Diversifying the Society-Nature Paradigm within One Health and Planetary Health:
Embracing ‘Symbiosis’ and Unlearning ‘Distance’ for Just Social-Ecological Trajectories
Diversifying the Society-Nature Paradigm within One Health and Planetary Health:
Embracing ‘Symbiosis’ and Unlearning ‘Distance’ for Just Social-Ecological Trajectories
Monday, 7 July 2025: 15:45
Location: SJES023 (Faculty of Legal, Economic, and Social Sciences (JES))
Oral Presentation
The discipline environmental public health increasingly addresses the relationship between society and nature, including non-human entities. This is exemplified in frameworks like One Health and Planetary Health, serving as pivotal epistemological guides for sustainability efforts. We observe that both concepts align with a predominantly Western, Educated, Industrialized, Rich, and Democratic (WEIRD) worldview and begin this perspective by outlining how these WEIRD characteristics unfold. In this course, our first argument posits that, rather than representing the full diversity of existing society-nature paradigms that guide interactions with nature, the WEIRDness embedded in One Health and Planetary Health is focusing on and reinforcing a questionable conceptual separation of society and nature. We find that is due to various dynamics such as hazard frames of nature coupled with capitalist-driven practices of nature commodification. On this basis, our second argument posits that the distanced society-nature conception leads to epistemological and practical environmental injustice along hegemonic asymmetries within One and Planetary Health.
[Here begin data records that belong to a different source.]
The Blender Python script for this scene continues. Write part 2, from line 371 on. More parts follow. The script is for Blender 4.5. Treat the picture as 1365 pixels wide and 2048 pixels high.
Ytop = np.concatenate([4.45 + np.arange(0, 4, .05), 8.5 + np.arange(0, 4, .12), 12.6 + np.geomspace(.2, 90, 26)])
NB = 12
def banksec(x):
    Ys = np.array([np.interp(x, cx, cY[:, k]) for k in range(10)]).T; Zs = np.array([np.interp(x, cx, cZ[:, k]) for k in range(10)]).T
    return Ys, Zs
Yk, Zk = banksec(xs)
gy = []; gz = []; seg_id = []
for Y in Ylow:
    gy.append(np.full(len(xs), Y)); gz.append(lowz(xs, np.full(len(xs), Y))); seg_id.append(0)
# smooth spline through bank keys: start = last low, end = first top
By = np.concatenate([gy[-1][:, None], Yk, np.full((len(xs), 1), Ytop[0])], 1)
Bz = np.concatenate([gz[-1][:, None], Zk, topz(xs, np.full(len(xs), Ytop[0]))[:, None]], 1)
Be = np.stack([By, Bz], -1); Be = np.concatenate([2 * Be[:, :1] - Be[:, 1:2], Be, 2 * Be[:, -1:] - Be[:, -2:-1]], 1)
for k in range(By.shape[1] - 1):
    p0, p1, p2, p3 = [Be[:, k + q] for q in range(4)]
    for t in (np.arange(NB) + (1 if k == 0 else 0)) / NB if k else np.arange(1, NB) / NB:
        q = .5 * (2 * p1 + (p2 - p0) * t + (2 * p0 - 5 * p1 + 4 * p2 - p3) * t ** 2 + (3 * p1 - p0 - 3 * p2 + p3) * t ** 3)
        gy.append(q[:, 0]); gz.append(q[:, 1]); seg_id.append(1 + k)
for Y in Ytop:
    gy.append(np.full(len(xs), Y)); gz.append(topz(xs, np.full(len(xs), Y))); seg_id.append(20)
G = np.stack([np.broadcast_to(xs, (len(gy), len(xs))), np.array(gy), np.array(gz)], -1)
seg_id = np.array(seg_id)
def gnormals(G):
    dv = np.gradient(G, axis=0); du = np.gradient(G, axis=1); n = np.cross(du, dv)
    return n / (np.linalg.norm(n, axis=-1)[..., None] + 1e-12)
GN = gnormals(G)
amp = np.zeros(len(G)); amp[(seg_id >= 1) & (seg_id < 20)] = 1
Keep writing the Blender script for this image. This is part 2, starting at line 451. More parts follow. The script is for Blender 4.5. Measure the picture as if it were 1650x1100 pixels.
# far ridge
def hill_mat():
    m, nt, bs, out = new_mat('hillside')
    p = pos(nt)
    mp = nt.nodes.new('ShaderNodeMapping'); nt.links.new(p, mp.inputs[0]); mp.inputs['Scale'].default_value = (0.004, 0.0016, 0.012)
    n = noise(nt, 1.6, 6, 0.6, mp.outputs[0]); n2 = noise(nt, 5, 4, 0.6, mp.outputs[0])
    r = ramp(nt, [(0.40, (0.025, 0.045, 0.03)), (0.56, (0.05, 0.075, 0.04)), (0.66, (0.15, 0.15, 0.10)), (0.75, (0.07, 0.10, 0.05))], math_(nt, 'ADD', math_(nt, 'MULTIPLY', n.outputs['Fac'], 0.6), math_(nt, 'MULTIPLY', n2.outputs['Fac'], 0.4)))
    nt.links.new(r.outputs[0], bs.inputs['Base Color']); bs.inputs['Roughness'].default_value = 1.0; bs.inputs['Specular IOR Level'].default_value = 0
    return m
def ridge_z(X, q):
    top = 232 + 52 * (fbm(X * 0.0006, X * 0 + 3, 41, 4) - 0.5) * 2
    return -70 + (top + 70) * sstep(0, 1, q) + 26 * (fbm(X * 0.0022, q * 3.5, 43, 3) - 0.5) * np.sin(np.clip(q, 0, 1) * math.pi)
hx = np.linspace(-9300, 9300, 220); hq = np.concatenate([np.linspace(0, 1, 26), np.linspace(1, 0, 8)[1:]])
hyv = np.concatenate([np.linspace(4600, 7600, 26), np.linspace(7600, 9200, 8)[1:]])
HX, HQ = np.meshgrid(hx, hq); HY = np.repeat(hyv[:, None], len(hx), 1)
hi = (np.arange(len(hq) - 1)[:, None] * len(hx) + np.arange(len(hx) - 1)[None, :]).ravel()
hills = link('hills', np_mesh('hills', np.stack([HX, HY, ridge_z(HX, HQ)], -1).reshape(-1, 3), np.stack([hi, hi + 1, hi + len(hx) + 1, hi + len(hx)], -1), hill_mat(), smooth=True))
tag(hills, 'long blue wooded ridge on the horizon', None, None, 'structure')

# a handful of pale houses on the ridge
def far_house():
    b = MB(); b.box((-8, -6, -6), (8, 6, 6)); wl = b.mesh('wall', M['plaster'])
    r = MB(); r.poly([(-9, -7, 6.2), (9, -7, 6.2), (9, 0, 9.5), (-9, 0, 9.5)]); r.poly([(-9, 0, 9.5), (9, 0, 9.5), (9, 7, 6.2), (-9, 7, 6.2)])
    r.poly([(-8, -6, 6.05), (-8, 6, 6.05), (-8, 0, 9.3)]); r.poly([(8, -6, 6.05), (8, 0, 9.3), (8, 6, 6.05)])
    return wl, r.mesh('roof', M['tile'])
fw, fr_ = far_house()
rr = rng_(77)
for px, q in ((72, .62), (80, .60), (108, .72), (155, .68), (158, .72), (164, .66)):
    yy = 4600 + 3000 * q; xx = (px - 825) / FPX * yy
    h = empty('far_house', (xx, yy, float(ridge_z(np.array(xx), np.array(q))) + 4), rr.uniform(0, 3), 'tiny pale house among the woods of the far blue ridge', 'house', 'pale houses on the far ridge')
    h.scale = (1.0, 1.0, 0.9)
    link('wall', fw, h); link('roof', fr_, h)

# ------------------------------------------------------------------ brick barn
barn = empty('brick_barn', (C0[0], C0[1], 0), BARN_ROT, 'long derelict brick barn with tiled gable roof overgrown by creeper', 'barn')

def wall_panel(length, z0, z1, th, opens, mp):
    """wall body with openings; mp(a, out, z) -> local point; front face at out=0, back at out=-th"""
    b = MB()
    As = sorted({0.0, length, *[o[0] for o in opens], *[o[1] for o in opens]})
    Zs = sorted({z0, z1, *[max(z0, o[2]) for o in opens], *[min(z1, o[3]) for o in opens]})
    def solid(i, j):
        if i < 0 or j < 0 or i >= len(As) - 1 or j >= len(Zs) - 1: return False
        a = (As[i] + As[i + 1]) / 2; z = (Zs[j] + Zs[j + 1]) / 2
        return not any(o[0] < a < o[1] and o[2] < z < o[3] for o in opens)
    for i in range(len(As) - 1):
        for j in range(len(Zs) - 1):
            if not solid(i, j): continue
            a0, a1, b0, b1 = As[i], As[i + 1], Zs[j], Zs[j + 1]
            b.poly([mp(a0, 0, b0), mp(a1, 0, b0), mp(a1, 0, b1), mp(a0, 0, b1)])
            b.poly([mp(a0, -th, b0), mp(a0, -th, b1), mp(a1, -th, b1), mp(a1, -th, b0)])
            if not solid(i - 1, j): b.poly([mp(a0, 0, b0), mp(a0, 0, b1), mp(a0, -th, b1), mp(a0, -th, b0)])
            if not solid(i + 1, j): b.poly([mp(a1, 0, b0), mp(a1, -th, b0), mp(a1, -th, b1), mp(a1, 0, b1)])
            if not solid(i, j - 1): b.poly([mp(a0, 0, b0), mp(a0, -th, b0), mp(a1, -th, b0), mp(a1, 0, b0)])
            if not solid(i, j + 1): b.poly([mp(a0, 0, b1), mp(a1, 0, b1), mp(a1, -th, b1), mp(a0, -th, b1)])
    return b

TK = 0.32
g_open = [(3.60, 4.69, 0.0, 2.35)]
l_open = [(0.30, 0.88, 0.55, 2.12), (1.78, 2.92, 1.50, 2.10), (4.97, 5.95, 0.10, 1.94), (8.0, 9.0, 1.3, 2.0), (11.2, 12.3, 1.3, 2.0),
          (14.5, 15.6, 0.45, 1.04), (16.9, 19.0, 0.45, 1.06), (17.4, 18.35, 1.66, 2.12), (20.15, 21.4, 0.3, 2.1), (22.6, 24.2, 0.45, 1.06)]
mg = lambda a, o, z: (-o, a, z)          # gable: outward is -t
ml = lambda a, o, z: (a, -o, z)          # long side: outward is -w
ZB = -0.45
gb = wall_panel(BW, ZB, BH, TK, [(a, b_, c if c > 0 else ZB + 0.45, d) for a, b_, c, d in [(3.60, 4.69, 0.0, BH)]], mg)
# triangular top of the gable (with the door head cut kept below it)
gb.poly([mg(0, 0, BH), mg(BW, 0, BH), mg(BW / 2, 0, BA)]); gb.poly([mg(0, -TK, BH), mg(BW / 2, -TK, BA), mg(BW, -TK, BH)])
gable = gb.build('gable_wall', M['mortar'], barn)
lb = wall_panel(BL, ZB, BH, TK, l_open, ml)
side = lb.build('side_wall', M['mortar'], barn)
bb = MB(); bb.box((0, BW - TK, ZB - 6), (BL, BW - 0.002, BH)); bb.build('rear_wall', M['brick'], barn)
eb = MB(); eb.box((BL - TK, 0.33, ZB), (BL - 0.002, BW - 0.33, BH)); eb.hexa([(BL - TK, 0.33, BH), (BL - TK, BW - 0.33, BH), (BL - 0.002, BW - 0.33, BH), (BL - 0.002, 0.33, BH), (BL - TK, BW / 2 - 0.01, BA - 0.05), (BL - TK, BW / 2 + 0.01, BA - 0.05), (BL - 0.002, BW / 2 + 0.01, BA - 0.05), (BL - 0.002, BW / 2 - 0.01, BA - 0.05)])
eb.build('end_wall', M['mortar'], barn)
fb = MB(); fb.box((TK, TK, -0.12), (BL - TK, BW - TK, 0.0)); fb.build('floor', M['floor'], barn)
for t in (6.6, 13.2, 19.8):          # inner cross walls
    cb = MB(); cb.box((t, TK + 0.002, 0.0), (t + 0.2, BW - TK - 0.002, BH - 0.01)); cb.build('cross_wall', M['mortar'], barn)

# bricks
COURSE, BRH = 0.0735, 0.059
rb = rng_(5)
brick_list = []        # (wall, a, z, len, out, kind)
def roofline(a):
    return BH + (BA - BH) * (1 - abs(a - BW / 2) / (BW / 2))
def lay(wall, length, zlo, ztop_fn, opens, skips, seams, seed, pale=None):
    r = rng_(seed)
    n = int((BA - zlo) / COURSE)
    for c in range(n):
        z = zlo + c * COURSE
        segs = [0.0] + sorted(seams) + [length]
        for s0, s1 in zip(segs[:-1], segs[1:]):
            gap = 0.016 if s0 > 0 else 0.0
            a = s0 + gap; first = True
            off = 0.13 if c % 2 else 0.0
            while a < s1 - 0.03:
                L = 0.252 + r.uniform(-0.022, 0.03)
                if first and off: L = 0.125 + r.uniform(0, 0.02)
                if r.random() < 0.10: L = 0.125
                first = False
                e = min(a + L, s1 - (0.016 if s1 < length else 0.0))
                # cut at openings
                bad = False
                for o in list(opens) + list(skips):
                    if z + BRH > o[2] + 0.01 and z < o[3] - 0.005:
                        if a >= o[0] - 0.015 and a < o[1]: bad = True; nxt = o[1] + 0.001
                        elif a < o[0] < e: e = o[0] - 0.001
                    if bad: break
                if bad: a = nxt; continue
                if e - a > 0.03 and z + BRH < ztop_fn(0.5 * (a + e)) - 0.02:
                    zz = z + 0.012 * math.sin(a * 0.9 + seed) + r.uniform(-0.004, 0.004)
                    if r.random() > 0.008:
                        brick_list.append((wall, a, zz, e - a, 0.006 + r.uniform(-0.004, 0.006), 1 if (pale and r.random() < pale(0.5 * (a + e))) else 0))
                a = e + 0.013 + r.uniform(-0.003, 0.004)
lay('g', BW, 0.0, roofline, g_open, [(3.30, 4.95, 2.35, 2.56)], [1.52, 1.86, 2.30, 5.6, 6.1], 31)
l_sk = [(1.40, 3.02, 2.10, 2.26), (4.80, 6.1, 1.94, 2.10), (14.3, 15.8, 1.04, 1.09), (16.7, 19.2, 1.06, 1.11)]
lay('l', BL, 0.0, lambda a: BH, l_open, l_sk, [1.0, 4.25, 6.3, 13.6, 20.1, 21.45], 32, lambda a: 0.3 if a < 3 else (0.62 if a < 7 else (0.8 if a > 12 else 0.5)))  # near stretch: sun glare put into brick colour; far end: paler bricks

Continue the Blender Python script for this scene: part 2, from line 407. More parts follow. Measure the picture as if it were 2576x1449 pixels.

We show this by analyzing public debates, research narratives as well as global policy implications from an intersectional environmental justice lens. Acknowledging the differences of society-nature paradigms existing within and beyond Western spheres, our analysis considers a series of possible conceptions arranged on a continuum, from rather separate to symbiotic. We use these insights to advocate for a diversification of the dominant society-nature paradigm within both health concepts. Drawing on insights from non-Western, traditional, and Indigenous examples, we propose trajectories for an advancement of One Health and Planetary Health that incorporate versatile knowledge and sustainable living practices. In this way, we not only want to contribute to the refinement of the concepts in the wake of the planetary crisis, but also to spur more epistemologically inclusive discussions of environmental justice that interrogate the value and rights of nature, which society is a part of.